Faça do Fluminense o clube que orgulha o Brasil retumbante.
Afinal, o ''delito'' cometido pela Portuguesa foi colocar, por menos de 20 minutos, um atleta irregular. Será que isso é realmente motivo para dizer que o clube precisa cair no lugar de outro que talvez tenha jogado cinco grandes jogos no campeonato e sido medíocre na maior parte do restante da competição?
O senhor é pai de quatro filhos, imagino o quanto seja difícil educá-los a serem cidadãos mais corretos e melhores num mundo cada vez mais individualista e oportunista. Imagine a sensação de, se um campeonato de escola de um deles tivesse tido uma mudança de resultado obtido dentro do campo por conta de um erro e que isso fosse determinar a perda do título de seu filho?
Como o senhor explicaria moralmente para ele que a lei está a favor daquele que foi mais incompetente dentro de campo?
Se isso não serve para o senhor mudar de opinião, então deixe de lado a paixão pelo Fluminense e pense como gestor do clube. O senhor já fez uma análise de prós e contras de uma mudança de classificação do campeonato que beneficiasse o seu clube?
Sim, claro que isso seria excelente para os seus eleitores e até para comemorar o Natal em família mais aliviado. Mas e para a instituição? Será que é realmente esse o melhor caminho? Ficar fadado, para sempre, como o clube da virada de mesa? Por mais que o senhor tente argumentar que o Flu nunca tenha pedido para a mesa virar, ele curiosamente sempre se deu bem nessas transformações do resultado em campo por resultados dos tribunais.
Isso não prejudica o futuro do clube?
O senhor pode escrever uma grande história nessa segunda-feira, caro Peter Siemsen. E o resultado de uma atitude de grandeza pode ser muito maior do que um oportunismo que mascara os erros de um ano ruim.

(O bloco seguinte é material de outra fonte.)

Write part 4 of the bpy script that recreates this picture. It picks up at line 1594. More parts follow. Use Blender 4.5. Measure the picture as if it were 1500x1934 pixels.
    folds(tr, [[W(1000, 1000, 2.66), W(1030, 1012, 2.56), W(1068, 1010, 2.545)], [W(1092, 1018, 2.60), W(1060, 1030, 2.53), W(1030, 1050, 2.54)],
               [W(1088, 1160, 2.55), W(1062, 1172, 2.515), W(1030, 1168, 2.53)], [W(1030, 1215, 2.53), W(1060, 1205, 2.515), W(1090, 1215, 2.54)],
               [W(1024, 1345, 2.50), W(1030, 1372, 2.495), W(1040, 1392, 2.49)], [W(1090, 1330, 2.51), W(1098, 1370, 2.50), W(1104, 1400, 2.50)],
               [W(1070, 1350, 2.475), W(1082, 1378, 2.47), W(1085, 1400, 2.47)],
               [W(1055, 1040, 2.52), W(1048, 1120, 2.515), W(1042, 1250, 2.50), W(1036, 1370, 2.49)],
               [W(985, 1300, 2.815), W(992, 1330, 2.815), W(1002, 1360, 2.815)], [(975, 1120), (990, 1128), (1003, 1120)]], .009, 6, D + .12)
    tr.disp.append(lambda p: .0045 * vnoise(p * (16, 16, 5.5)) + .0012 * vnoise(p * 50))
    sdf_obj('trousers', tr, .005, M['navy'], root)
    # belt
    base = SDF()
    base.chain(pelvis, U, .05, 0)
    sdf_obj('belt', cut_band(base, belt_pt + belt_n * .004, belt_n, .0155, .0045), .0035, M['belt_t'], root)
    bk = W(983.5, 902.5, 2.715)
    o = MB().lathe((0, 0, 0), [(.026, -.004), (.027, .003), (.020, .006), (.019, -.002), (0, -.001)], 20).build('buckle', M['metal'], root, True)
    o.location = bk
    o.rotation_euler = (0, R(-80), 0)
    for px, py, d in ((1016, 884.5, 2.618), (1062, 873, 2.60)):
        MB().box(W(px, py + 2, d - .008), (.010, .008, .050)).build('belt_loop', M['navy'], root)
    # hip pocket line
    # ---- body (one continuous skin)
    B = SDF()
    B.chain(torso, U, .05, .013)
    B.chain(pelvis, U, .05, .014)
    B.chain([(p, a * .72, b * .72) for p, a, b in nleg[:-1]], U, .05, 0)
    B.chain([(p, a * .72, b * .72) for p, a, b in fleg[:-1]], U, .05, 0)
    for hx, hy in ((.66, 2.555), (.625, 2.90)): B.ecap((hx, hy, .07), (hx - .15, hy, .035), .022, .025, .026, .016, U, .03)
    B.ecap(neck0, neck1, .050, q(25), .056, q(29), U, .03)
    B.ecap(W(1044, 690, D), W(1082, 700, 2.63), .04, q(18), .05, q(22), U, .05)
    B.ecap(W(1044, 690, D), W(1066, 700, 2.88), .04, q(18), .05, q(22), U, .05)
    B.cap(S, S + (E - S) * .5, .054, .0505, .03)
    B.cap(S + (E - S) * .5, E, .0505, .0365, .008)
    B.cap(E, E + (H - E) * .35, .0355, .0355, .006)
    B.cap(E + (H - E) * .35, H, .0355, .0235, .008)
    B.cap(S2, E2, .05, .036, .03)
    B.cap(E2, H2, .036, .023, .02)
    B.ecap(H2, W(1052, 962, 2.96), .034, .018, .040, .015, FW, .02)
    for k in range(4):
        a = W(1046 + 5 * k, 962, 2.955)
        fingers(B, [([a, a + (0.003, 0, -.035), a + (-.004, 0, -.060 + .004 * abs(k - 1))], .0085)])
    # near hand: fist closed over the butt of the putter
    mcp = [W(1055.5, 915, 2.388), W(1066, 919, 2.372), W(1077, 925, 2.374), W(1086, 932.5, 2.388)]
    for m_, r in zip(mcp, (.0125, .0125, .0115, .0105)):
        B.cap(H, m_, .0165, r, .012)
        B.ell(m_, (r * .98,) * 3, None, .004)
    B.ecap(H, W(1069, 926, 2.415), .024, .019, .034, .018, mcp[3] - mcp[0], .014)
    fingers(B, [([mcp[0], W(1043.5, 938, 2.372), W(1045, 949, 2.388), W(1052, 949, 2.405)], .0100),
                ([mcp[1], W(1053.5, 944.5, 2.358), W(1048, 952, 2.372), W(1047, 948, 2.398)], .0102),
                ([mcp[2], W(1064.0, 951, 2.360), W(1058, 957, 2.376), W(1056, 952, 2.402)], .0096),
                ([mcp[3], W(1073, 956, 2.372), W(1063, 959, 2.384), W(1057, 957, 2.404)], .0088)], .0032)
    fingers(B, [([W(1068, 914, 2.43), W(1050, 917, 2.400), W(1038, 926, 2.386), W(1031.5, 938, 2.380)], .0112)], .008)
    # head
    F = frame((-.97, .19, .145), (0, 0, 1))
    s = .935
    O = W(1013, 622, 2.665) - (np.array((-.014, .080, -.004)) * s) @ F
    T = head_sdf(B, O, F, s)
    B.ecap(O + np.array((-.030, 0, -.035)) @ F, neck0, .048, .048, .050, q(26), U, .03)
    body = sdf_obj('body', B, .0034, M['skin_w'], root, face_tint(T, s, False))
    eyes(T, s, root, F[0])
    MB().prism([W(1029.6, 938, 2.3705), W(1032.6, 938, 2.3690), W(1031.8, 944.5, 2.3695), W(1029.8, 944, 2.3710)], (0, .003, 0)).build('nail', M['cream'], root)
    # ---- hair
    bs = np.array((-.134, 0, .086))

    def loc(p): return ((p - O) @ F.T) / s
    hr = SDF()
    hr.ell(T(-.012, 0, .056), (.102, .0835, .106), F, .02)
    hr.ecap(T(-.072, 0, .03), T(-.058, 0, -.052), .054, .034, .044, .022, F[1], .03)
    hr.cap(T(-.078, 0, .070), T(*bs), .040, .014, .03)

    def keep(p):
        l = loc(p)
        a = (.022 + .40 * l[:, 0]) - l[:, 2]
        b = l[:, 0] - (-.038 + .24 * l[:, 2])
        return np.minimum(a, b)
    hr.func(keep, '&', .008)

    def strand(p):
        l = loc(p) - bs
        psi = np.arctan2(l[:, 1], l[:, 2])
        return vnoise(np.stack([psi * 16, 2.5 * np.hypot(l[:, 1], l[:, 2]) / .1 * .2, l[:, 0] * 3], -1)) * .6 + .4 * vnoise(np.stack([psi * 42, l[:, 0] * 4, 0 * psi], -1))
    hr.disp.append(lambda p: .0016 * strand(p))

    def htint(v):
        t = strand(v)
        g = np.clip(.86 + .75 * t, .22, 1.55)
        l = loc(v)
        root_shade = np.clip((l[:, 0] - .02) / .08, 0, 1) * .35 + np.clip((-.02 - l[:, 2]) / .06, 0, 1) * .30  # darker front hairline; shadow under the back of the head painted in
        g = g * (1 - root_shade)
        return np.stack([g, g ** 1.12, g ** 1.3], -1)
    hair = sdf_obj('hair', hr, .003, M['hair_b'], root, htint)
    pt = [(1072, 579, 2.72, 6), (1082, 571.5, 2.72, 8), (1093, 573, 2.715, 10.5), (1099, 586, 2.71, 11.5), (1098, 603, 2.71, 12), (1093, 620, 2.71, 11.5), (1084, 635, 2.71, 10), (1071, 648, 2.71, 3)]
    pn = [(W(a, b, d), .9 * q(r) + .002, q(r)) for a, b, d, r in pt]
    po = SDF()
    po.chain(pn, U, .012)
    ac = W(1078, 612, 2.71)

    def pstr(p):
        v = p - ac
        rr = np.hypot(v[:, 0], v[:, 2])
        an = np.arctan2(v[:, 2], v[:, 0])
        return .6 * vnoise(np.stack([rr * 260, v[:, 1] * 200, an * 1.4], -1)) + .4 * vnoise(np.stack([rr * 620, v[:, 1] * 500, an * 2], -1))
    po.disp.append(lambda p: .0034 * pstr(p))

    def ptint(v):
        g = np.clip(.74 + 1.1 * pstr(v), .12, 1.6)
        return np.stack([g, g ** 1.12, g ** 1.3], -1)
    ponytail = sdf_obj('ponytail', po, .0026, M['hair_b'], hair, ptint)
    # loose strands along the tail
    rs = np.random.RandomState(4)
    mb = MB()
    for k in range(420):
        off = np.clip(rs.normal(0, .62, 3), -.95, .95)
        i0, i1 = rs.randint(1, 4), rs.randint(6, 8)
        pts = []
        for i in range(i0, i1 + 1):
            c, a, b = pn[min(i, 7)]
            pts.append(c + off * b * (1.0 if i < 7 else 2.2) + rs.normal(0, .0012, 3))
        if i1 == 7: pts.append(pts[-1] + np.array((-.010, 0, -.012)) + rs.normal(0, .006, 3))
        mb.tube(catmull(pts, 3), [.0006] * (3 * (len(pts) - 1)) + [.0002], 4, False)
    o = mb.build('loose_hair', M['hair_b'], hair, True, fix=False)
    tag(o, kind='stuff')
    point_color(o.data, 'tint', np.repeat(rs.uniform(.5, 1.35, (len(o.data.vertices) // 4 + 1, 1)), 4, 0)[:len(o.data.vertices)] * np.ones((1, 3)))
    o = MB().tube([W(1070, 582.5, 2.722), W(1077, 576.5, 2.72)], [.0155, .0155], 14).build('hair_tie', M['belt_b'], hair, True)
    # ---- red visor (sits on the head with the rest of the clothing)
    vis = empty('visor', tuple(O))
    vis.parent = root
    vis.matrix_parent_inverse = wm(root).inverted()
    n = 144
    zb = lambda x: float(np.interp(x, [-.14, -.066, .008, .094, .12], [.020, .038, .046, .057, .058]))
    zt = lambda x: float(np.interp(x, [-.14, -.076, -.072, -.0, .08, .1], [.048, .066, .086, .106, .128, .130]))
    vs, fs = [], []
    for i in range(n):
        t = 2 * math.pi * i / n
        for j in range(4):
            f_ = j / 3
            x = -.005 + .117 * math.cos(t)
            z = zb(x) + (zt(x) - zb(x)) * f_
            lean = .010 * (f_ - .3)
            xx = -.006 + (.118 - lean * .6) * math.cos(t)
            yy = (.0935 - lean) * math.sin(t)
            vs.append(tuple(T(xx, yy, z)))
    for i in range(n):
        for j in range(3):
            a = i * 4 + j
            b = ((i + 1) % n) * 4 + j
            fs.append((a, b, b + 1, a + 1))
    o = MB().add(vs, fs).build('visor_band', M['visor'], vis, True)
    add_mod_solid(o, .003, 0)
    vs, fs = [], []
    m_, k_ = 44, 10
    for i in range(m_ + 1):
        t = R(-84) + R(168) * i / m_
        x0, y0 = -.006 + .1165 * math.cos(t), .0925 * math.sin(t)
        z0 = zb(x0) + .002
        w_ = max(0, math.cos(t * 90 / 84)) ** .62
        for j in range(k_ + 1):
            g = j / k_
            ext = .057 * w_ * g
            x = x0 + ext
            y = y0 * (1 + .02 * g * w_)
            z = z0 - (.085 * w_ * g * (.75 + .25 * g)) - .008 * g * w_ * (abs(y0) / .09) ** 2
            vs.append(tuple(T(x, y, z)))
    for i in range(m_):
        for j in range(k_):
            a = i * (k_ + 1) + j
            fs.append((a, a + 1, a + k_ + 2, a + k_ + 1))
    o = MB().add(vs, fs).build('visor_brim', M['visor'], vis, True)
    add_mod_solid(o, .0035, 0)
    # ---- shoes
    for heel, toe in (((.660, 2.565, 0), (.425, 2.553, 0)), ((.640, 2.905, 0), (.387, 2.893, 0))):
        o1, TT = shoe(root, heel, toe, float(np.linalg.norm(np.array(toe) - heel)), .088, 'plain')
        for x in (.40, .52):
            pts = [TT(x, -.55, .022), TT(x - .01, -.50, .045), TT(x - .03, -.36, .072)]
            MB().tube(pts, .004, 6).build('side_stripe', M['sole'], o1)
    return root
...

Espero, caro Peter, que o sentimento de Justiça exista em seu íntimo. O egoísmo, quase sempre, só traz problemas mais à frente. Somos seres que vivemos em sociedade. E, por isso mesmo, em alguns instantes estamos por cima e em outros, por baixo.
Afinal, feio não é cair. É não fazer nada e deixar o outro cair para se safar.